## Task prompt
Include in the output exactly the lines from the opening of the data through the line containing "S.camera = cam", and nothing more.

┌────────

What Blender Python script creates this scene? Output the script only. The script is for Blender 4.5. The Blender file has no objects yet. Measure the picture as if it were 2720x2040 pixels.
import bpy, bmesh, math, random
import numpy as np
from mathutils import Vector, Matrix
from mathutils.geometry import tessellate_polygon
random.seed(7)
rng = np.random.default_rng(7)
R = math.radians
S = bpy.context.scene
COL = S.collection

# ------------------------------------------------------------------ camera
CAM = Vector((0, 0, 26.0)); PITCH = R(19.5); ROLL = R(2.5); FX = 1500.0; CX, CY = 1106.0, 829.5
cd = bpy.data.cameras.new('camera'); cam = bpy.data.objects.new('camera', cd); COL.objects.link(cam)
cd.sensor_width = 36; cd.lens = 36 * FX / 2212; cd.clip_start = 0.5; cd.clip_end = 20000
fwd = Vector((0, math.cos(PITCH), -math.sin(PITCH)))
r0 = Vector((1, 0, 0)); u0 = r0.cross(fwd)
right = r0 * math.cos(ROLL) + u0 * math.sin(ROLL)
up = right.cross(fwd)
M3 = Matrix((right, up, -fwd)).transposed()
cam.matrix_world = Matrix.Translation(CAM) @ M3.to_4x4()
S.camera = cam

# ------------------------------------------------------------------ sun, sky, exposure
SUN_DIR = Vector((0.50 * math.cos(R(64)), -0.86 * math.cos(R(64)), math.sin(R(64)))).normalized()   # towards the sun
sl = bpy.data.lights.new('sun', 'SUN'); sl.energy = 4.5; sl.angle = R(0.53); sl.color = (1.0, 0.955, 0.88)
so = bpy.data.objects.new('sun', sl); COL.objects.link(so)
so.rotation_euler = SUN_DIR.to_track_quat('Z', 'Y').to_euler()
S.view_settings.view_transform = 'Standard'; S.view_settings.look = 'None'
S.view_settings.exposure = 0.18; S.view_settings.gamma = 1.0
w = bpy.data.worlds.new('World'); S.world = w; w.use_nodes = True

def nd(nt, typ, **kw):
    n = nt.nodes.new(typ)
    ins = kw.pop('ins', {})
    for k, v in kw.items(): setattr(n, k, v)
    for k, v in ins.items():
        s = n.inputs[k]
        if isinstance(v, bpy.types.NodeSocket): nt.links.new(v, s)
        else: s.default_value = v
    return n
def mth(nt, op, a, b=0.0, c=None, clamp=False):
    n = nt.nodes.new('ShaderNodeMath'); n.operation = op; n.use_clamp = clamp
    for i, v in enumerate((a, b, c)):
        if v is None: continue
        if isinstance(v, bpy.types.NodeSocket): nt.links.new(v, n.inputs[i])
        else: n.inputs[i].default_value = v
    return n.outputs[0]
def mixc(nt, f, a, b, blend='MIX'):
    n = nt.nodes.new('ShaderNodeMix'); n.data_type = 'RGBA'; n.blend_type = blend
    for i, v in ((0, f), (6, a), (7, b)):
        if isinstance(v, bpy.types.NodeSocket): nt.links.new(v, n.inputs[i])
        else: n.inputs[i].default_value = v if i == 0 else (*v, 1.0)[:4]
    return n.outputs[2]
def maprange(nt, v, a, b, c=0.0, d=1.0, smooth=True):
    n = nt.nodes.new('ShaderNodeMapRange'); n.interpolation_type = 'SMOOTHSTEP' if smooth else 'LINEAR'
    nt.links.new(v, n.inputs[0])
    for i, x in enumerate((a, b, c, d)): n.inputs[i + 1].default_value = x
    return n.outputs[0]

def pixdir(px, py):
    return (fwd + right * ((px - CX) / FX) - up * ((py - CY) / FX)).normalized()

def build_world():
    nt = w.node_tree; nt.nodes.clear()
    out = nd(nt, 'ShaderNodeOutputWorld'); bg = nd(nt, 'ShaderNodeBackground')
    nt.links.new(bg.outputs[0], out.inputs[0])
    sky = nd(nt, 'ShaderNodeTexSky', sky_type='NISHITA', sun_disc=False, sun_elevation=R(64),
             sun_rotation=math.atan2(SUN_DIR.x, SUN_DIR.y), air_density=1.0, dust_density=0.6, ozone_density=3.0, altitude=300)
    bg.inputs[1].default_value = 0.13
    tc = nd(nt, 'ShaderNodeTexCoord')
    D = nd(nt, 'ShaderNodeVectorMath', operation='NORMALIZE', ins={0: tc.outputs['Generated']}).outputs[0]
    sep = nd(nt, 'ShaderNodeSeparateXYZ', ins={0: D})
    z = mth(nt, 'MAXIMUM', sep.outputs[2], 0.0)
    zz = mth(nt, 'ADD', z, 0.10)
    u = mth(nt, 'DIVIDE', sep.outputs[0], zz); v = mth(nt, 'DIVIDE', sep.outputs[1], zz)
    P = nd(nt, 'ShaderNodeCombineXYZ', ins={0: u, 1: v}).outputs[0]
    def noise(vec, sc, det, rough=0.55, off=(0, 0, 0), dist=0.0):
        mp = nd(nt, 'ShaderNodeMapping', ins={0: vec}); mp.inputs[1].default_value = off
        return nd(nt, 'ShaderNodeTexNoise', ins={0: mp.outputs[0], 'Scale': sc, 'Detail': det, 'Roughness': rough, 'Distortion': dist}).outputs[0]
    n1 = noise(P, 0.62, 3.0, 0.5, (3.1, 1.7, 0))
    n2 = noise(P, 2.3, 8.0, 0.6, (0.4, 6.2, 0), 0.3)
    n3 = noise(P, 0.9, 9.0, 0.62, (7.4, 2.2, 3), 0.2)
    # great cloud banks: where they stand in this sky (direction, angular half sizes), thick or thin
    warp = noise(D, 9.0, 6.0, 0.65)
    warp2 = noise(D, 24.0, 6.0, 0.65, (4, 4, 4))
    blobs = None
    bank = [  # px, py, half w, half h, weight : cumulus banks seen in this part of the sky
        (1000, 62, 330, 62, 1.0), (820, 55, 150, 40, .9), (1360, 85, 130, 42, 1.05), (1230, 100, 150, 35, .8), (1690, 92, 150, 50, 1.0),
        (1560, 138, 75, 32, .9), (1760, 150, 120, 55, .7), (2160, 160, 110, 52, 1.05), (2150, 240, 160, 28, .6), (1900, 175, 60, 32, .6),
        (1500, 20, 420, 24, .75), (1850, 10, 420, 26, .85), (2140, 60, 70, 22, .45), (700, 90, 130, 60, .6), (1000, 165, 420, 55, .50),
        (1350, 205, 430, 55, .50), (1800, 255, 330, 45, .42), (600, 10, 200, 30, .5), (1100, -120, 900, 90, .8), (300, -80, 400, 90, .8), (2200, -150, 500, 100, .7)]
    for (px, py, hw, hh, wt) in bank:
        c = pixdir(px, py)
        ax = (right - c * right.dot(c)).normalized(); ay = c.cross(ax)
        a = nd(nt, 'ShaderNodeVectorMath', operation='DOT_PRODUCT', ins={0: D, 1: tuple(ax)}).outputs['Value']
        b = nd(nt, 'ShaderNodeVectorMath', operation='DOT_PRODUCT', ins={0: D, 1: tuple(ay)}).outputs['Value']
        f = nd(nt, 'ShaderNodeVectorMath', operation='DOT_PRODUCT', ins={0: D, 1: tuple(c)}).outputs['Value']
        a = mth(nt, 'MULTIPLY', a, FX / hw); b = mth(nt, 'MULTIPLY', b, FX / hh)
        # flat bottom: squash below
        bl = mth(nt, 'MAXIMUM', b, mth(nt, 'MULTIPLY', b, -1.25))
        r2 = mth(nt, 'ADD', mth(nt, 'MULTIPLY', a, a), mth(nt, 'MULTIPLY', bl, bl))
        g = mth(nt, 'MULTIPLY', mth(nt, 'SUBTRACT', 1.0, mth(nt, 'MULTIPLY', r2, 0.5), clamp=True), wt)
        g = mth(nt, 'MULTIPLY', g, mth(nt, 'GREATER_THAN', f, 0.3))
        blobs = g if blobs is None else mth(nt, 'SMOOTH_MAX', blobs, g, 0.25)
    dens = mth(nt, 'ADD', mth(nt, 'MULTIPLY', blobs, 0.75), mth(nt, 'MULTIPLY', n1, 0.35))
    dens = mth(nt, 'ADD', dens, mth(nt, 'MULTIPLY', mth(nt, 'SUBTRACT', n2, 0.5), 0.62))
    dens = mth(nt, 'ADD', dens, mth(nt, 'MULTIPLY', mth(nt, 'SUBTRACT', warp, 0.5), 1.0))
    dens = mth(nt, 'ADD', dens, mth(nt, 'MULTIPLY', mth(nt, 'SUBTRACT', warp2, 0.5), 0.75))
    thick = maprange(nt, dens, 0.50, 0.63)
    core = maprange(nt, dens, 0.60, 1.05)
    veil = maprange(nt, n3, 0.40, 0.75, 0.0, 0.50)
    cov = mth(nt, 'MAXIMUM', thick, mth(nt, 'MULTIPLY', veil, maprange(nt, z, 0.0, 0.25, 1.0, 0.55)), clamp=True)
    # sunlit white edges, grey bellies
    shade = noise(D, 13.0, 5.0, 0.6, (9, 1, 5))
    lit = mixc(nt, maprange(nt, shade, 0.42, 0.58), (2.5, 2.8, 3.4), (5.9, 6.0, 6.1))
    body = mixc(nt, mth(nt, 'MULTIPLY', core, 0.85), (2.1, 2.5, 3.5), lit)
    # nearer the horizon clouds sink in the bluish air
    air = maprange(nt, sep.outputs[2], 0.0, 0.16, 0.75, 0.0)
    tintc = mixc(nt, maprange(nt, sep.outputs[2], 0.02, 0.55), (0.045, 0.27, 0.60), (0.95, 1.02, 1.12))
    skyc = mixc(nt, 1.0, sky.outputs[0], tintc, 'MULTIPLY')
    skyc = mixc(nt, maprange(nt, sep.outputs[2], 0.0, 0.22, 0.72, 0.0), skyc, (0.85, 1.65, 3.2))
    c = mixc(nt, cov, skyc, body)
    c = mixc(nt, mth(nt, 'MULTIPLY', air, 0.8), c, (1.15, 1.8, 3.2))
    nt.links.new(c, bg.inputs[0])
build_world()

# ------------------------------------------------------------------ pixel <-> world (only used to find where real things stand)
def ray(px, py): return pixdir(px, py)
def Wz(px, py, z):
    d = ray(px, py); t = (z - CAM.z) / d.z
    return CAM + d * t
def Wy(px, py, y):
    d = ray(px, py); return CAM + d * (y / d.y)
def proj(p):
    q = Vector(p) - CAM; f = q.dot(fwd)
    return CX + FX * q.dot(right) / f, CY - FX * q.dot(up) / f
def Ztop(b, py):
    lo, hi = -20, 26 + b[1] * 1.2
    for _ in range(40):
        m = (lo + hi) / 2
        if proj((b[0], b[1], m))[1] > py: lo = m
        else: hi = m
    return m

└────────

## In response
What Blender Python script creates this scene? Output the script only. The script is for Blender 4.5. The Blender file has no objects yet. Measure the picture as if it were 2720x2040 pixels.
import bpy, bmesh, math, random
import numpy as np
from mathutils import Vector, Matrix
from mathutils.geometry import tessellate_polygon
random.seed(7)
rng = np.random.default_rng(7)
R = math.radians
S = bpy.context.scene
COL = S.collection

# ------------------------------------------------------------------ camera
CAM = Vector((0, 0, 26.0)); PITCH = R(19.5); ROLL = R(2.5); FX = 1500.0; CX, CY = 1106.0, 829.5
cd = bpy.data.cameras.new('camera'); cam = bpy.data.objects.new('camera', cd); COL.objects.link(cam)
cd.sensor_width = 36; cd.lens = 36 * FX / 2212; cd.clip_start = 0.5; cd.clip_end = 20000
fwd = Vector((0, math.cos(PITCH), -math.sin(PITCH)))
r0 = Vector((1, 0, 0)); u0 = r0.cross(fwd)
right = r0 * math.cos(ROLL) + u0 * math.sin(ROLL)
up = right.cross(fwd)
M3 = Matrix((right, up, -fwd)).transposed()
cam.matrix_world = Matrix.Translation(CAM) @ M3.to_4x4()
S.camera = cam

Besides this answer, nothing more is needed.